§ Exercise aim
Quote, verbatim, all material below, without pictures.

────────────────────────────────────────

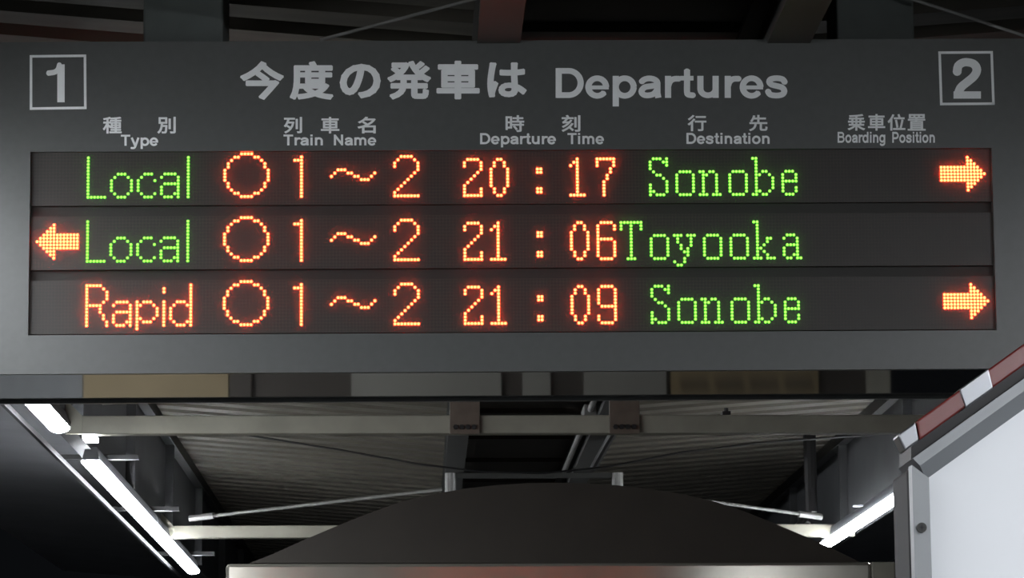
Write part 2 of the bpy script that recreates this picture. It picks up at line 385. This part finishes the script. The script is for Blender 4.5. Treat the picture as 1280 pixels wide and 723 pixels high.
# ------------------------------------------------------------------ the departure board
BC = Vector((0.18454913, 5.7, CAM_Z + 1.10510942)); ya, ro, ti = -0.01195683, 0.00297737, 0.04846737
U = Vector((math.cos(ya), math.sin(ya), 0)); V = Vector((0, 0, 1)); N = U.cross(V)
V = V * math.cos(ti) + N * math.sin(ti)
BU = U * math.cos(ro) + V * math.sin(ro); BV = -U * math.sin(ro) + V * math.cos(ro)
BB = BV.cross(BU).normalized()
if BB.y < 0: BB = -BB                              # points away from the viewer
BM = Matrix(((BU.x, BB.x, BV.x, BC.x), (BU.y, BB.y, BV.y, BC.y), (BU.z, BB.z, BV.z, BC.z), (0, 0, 0, 1)))
BMI = BM.inverted()
def S(px, py, dep=0.0):
    """point of the board's front plane (moved back by dep) seen at a pixel, in the board's own axes"""
    d = ray(px, py); o = BMI @ EYE; dl = (BMI.to_3x3() @ d)
    return o + dl * ((dep - o.y) / dl.y)
ww, wh = 1.89395453 / 2, 0.36274512 / 2             # half size of the display window
board = thing('departure_board', BC, 'wide grey hanging departure board with three rows of lit text', 'departure board', M=BM)

vt = S(640, 50.5).z; vb = S(640, 464.5).z
ul, ur = -1.24, 1.32
lo_, hi_ = 0.0, 1.0
for _ in range(50):                                 # depth at which the underside ends on the row seen in the photo
    m_ = (lo_ + hi_) / 2
    q = BM @ Vector((0, m_, vb + 0.006)) - EYE
    py = CY - F * q.dot(U_) / q.dot(F_)
    if py < 499: lo_ = m_
    else: hi_ = m_
DEP = lo_
# front panel with the window cut through it
mb = MB(); o_ = [(ul, vb), (ur, vb), (ur, vt), (ul, vt)]; i_ = [(-ww, -wh), (ww, -wh), (ww, wh), (-ww, wh)]
TH = 0.022
for y, nm in ((0.0, 0), (TH, 1)):
    mb.add([(x, y, z) for x, z in o_] + [(x, y, z) for x, z in i_], [(k, (k + 1) % 4, 4 + (k + 1) % 4, 4 + k) for k in range(4)])
mb.add([(x, y, z) for y in (0, TH) for x, z in o_], [(k, (k + 1) % 4, 4 + (k + 1) % 4, 4 + k) for k in range(4)])
mb.add([(x, y, z) for y in (0, TH) for x, z in i_], [(k, (k + 1) % 4, 4 + (k + 1) % 4, 4 + k) for k in range(4)])
bm_front = mb.build('front_panel', m_paint, board, local=True)
mb = MB()
mb.box(ul + 0.004, ur - 0.004, TH + 0.004, DEP - 0.02, vb + 0.006, vt - 0.002, 0)
body = mb.build('housing', [m_steel, m_black], board, local=True)
MB().box(-ww - 0.01, ww + 0.01, TH + 0.0005, TH + 0.0035, -wh - 0.01, wh + 0.01).build('window_back', m_black, board, local=True)
MB().box(ul, ur, DEP - 0.0195, DEP, vb, vt).build('rear_panel', m_paint, board, local=True, bevel=0.002)

# hanger posts and stay rods
ztop_l = DZ + 0.03
for pa, pb, lab in ((179, 279, 0), (1046, 1143, 0)):
    a, b = S(pa, 45, 0.1).x, S(pb, 45, 0.1).x
    MB().box(a, b, 0.10, 0.10 + (b - a), vt - 0.002, vt + 0.27).build('hanger_post', m_hang, board, local=True, bevel=0.004)
for (x0, y0, x1, y1) in ((400, 50, 596, -2), (1290, 48, 1128, -5)):
    p, q = S(x0, y0, 0.06), S(x1, y1, 0.06)
    d = q - p; MB().tube([p, p + d * 1.25], 0.0035, 8).build('stay_rod', m_rod, board, local=True)

# ---- lettering
def seg_strokes(polys, width):
    """flat strokes with round inner joints: triangles/quads in glyph units"""
    out = []
    for pl in polys:
        w = width
        if isinstance(pl, tuple): pl, w = pl
        h = w / 2
        for i in range(len(pl) - 1):
            (x0, y0), (x1, y1) = pl[i], pl[i + 1]
            L = math.hypot(x1 - x0, y1 - y0) or 1e-9
            nx, ny = -(y1 - y0) / L * h, (x1 - x0) / L * h
            out.append([(x0 + nx, y0 + ny), (x0 - nx, y0 - ny), (x1 - nx, y1 - ny), (x1 + nx, y1 + ny)])
        for i in range(1, len(pl) - 1):
            out.append([(pl[i][0] + h * math.cos(t), pl[i][1] + h * math.sin(t)) for t in [2 * math.pi * k / 12 for k in range(12)]])
    return out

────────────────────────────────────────

§ Exercise result
Write part 2 of the bpy script that recreates this picture. It picks up at line 385. This part finishes the script. The script is for Blender 4.5. Treat the picture as 1280 pixels wide and 723 pixels high.
# ------------------------------------------------------------------ the departure board
BC = Vector((0.18454913, 5.7, CAM_Z + 1.10510942)); ya, ro, ti = -0.01195683, 0.00297737, 0.04846737
U = Vector((math.cos(ya), math.sin(ya), 0)); V = Vector((0, 0, 1)); N = U.cross(V)
V = V * math.cos(ti) + N * math.sin(ti)
BU = U * math.cos(ro) + V * math.sin(ro); BV = -U * math.sin(ro) + V * math.cos(ro)
BB = BV.cross(BU).normalized()
if BB.y < 0: BB = -BB                              # points away from the viewer
BM = Matrix(((BU.x, BB.x, BV.x, BC.x), (BU.y, BB.y, BV.y, BC.y), (BU.z, BB.z, BV.z, BC.z), (0, 0, 0, 1)))
BMI = BM.inverted()
def S(px, py, dep=0.0):
    """point of the board's front plane (moved back by dep) seen at a pixel, in the board's own axes"""
    d = ray(px, py); o = BMI @ EYE; dl = (BMI.to_3x3() @ d)
    return o + dl * ((dep - o.y) / dl.y)
ww, wh = 1.89395453 / 2, 0.36274512 / 2             # half size of the display window
board = thing('departure_board', BC, 'wide grey hanging departure board with three rows of lit text', 'departure board', M=BM)

vt = S(640, 50.5).z; vb = S(640, 464.5).z
ul, ur = -1.24, 1.32
lo_, hi_ = 0.0, 1.0
for _ in range(50):                                 # depth at which the underside ends on the row seen in the photo
    m_ = (lo_ + hi_) / 2
    q = BM @ Vector((0, m_, vb + 0.006)) - EYE
    py = CY - F * q.dot(U_) / q.dot(F_)
    if py < 499: lo_ = m_
    else: hi_ = m_
DEP = lo_
# front panel with the window cut through it
mb = MB(); o_ = [(ul, vb), (ur, vb), (ur, vt), (ul, vt)]; i_ = [(-ww, -wh), (ww, -wh), (ww, wh), (-ww, wh)]
TH = 0.022
for y, nm in ((0.0, 0), (TH, 1)):
    mb.add([(x, y, z) for x, z in o_] + [(x, y, z) for x, z in i_], [(k, (k + 1) % 4, 4 + (k + 1) % 4, 4 + k) for k in range(4)])
mb.add([(x, y, z) for y in (0, TH) for x, z in o_], [(k, (k + 1) % 4, 4 + (k + 1) % 4, 4 + k) for k in range(4)])
mb.add([(x, y, z) for y in (0, TH) for x, z in i_], [(k, (k + 1) % 4, 4 + (k + 1) % 4, 4 + k) for k in range(4)])
bm_front = mb.build('front_panel', m_paint, board, local=True)
mb = MB()
mb.box(ul + 0.004, ur - 0.004, TH + 0.004, DEP - 0.02, vb + 0.006, vt - 0.002, 0)
body = mb.build('housing', [m_steel, m_black], board, local=True)
MB().box(-ww - 0.01, ww + 0.01, TH + 0.0005, TH + 0.0035, -wh - 0.01, wh + 0.01).build('window_back', m_black, board, local=True)
MB().box(ul, ur, DEP - 0.0195, DEP, vb, vt).build('rear_panel', m_paint, board, local=True, bevel=0.002)

# hanger posts and stay rods
ztop_l = DZ + 0.03
for pa, pb, lab in ((179, 279, 0), (1046, 1143, 0)):
    a, b = S(pa, 45, 0.1).x, S(pb, 45, 0.1).x
    MB().box(a, b, 0.10, 0.10 + (b - a), vt - 0.002, vt + 0.27).build('hanger_post', m_hang, board, local=True, bevel=0.004)
for (x0, y0, x1, y1) in ((400, 50, 596, -2), (1290, 48, 1128, -5)):
    p, q = S(x0, y0, 0.06), S(x1, y1, 0.06)
    d = q - p; MB().tube([p, p + d * 1.25], 0.0035, 8).build('stay_rod', m_rod, board, local=True)

# ---- lettering
def seg_strokes(polys, width):
    """flat strokes with round inner joints: triangles/quads in glyph units"""
    out = []
    for pl in polys:
        w = width
        if isinstance(pl, tuple): pl, w = pl
        h = w / 2
        for i in range(len(pl) - 1):
            (x0, y0), (x1, y1) = pl[i], pl[i + 1]
            L = math.hypot(x1 - x0, y1 - y0) or 1e-9
            nx, ny = -(y1 - y0) / L * h, (x1 - x0) / L * h
            out.append([(x0 + nx, y0 + ny), (x0 - nx, y0 - ny), (x1 - nx, y1 - ny), (x1 + nx, y1 + ny)])
        for i in range(1, len(pl) - 1):
            out.append([(pl[i][0] + h * math.cos(t), pl[i][1] + h * math.sin(t)) for t in [2 * math.pi * k / 12 for k in range(12)]])
    return out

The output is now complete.